Conseguir que la enseñanza del arte de la palabra alcance al conjunto la sociedad debe ser, sin duda, una responsabilidad compartida por todo el sistema educativo. No obstante, creo que son precisamente aquellas instituciones que, por su transversalidad y capilaridad, tienen una más profunda implantación social, como el caso de las Universidades Populares, las que están llamadas a desempeñar un papel protagonista. Porque aprender a comunicar verbalmente no puede considerarse como un recurso secundario asociado a cierto tipo de profesiones, sino un instrumento básico de vertebración comunitaria, especialmente en un contexto de intenso desafío cultural. Se trata de entender bien el tiempo en el que vivimos y de habilitar con inteligencia los recursos que tenemos a mano para dirigir la transformación de la forma más efectiva posible superando patrones trasnochados de enseñanza en un terreno tan decisivo como este.

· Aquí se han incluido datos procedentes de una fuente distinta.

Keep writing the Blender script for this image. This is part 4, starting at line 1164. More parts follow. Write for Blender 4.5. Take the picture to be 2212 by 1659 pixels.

La palabra es patrimonio común. Con sus múltiples registros y variantes nos pertenece a todos por igual. Por encima de las señales diferenciadoras, por encima de cualquier forma de sofisticación, lo que verdaderamente cuenta es que existe ese juego verbal en el que nos reconocemos. Un juego que nos permite progresar; que nos vuelve críticos con los mandatos, entusiastas con las causas compartidas y entregados ante las emergencias y las necesidades; que nos hace pensar como ninguna otra forma de comunicación es capaz, y que nos sirve de refugio como constructor de certezas ante los vendavales de los acontecimientos. El uso consciente y entrenado de la palabra es la principal seña de ciudadanía. Y debemos comprometernos para establecer los medios y las herramientas de enseñanza que garanticen su reconocimiento por parte de cada miembro de la sociedad, independientemente de su situación social y económica, para garantizar su plena participación en el nuevo marco cultural de este tiempo de transformación que vivimos.